GOAL OF THE EXERCISE: Give every line back verbatim, dropping all images.

GIVEN DATA:
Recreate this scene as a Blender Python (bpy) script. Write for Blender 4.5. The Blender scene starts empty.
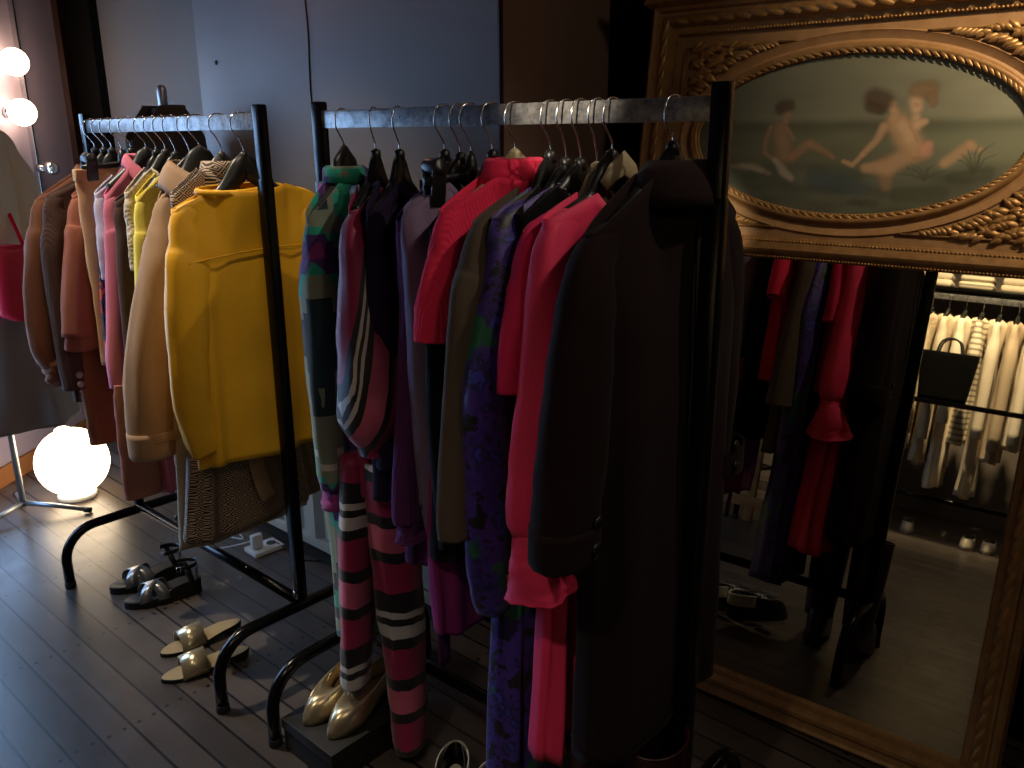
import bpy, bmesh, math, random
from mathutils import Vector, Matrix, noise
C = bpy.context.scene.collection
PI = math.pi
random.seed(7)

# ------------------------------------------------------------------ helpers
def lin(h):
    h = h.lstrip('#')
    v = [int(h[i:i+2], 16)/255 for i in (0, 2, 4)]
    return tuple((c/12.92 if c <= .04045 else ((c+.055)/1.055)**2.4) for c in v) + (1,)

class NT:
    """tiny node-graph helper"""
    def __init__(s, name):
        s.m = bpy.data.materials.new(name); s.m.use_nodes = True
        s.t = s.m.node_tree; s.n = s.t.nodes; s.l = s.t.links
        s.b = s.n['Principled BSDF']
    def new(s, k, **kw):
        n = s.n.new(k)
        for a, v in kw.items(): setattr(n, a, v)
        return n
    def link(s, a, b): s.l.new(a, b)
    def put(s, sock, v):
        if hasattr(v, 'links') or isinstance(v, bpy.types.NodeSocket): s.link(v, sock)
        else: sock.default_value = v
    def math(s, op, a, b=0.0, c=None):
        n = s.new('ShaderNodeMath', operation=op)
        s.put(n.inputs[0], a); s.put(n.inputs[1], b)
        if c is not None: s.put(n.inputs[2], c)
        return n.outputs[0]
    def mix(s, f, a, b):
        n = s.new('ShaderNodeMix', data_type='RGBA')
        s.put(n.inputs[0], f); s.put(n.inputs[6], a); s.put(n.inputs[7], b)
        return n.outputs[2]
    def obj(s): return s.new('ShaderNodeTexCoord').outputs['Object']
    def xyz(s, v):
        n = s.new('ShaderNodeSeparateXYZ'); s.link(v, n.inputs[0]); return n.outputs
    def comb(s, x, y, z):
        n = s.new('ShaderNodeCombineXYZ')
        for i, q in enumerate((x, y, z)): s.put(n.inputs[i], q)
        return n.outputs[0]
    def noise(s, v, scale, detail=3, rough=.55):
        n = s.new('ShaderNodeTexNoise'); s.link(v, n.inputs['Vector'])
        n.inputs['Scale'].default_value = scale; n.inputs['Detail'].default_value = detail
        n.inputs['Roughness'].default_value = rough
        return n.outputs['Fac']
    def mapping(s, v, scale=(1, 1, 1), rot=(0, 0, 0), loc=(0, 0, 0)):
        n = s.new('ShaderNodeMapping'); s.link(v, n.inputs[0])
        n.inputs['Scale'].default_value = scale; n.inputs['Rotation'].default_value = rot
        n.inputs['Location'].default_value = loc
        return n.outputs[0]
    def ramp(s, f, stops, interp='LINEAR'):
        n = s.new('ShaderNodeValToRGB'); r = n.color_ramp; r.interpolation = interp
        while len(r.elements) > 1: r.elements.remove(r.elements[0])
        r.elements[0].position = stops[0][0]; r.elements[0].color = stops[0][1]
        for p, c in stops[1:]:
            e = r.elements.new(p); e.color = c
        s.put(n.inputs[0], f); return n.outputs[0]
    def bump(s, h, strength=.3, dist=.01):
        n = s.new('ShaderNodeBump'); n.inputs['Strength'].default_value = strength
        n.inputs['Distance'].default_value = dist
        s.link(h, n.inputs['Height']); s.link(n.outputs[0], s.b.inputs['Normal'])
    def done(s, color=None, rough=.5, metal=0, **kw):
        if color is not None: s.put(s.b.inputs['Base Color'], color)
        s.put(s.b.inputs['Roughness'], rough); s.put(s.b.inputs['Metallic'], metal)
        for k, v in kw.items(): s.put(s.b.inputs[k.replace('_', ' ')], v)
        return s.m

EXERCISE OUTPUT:
Recreate this scene as a Blender Python (bpy) script. Write for Blender 4.5. The Blender scene starts empty.
import bpy, bmesh, math, random
from mathutils import Vector, Matrix, noise
C = bpy.context.scene.collection
PI = math.pi
random.seed(7)

# ------------------------------------------------------------------ helpers
def lin(h):
    h = h.lstrip('#')
    v = [int(h[i:i+2], 16)/255 for i in (0, 2, 4)]
    return tuple((c/12.92 if c <= .04045 else ((c+.055)/1.055)**2.4) for c in v) + (1,)

class NT:
    """tiny node-graph helper"""
    def __init__(s, name):
        s.m = bpy.data.materials.new(name); s.m.use_nodes = True
        s.t = s.m.node_tree; s.n = s.t.nodes; s.l = s.t.links
        s.b = s.n['Principled BSDF']
    def new(s, k, **kw):
        n = s.n.new(k)
        for a, v in kw.items(): setattr(n, a, v)
        return n
    def link(s, a, b): s.l.new(a, b)
    def put(s, sock, v):
        if hasattr(v, 'links') or isinstance(v, bpy.types.NodeSocket): s.link(v, sock)
        else: sock.default_value = v
    def math(s, op, a, b=0.0, c=None):
        n = s.new('ShaderNodeMath', operation=op)
        s.put(n.inputs[0], a); s.put(n.inputs[1], b)
        if c is not None: s.put(n.inputs[2], c)
        return n.outputs[0]
    def mix(s, f, a, b):
        n = s.new('ShaderNodeMix', data_type='RGBA')
        s.put(n.inputs[0], f); s.put(n.inputs[6], a); s.put(n.inputs[7], b)
        return n.outputs[2]
    def obj(s): return s.new('ShaderNodeTexCoord').outputs['Object']
    def xyz(s, v):
        n = s.new('ShaderNodeSeparateXYZ'); s.link(v, n.inputs[0]); return n.outputs
    def comb(s, x, y, z):
        n = s.new('ShaderNodeCombineXYZ')
        for i, q in enumerate((x, y, z)): s.put(n.inputs[i], q)
        return n.outputs[0]
    def noise(s, v, scale, detail=3, rough=.55):
        n = s.new('ShaderNodeTexNoise'); s.link(v, n.inputs['Vector'])
        n.inputs['Scale'].default_value = scale; n.inputs['Detail'].default_value = detail
        n.inputs['Roughness'].default_value = rough
        return n.outputs['Fac']
    def mapping(s, v, scale=(1, 1, 1), rot=(0, 0, 0), loc=(0, 0, 0)):
        n = s.new('ShaderNodeMapping'); s.link(v, n.inputs[0])
        n.inputs['Scale'].default_value = scale; n.inputs['Rotation'].default_value = rot
        n.inputs['Location'].default_value = loc
        return n.outputs[0]
    def ramp(s, f, stops, interp='LINEAR'):
        n = s.new('ShaderNodeValToRGB'); r = n.color_ramp; r.interpolation = interp
        while len(r.elements) > 1: r.elements.remove(r.elements[0])
        r.elements[0].position = stops[0][0]; r.elements[0].color = stops[0][1]
        for p, c in stops[1:]:
            e = r.elements.new(p); e.color = c
        s.put(n.inputs[0], f); return n.outputs[0]
    def bump(s, h, strength=.3, dist=.01):
        n = s.new('ShaderNodeBump'); n.inputs['Strength'].default_value = strength
        n.inputs['Distance'].default_value = dist
        s.link(h, n.inputs['Height']); s.link(n.outputs[0], s.b.inputs['Normal'])
    def done(s, color=None, rough=.5, metal=0, **kw):
        if color is not None: s.put(s.b.inputs['Base Color'], color)
        s.put(s.b.inputs['Roughness'], rough); s.put(s.b.inputs['Metallic'], metal)
        for k, v in kw.items(): s.put(s.b.inputs[k.replace('_', ' ')], v)
        return s.m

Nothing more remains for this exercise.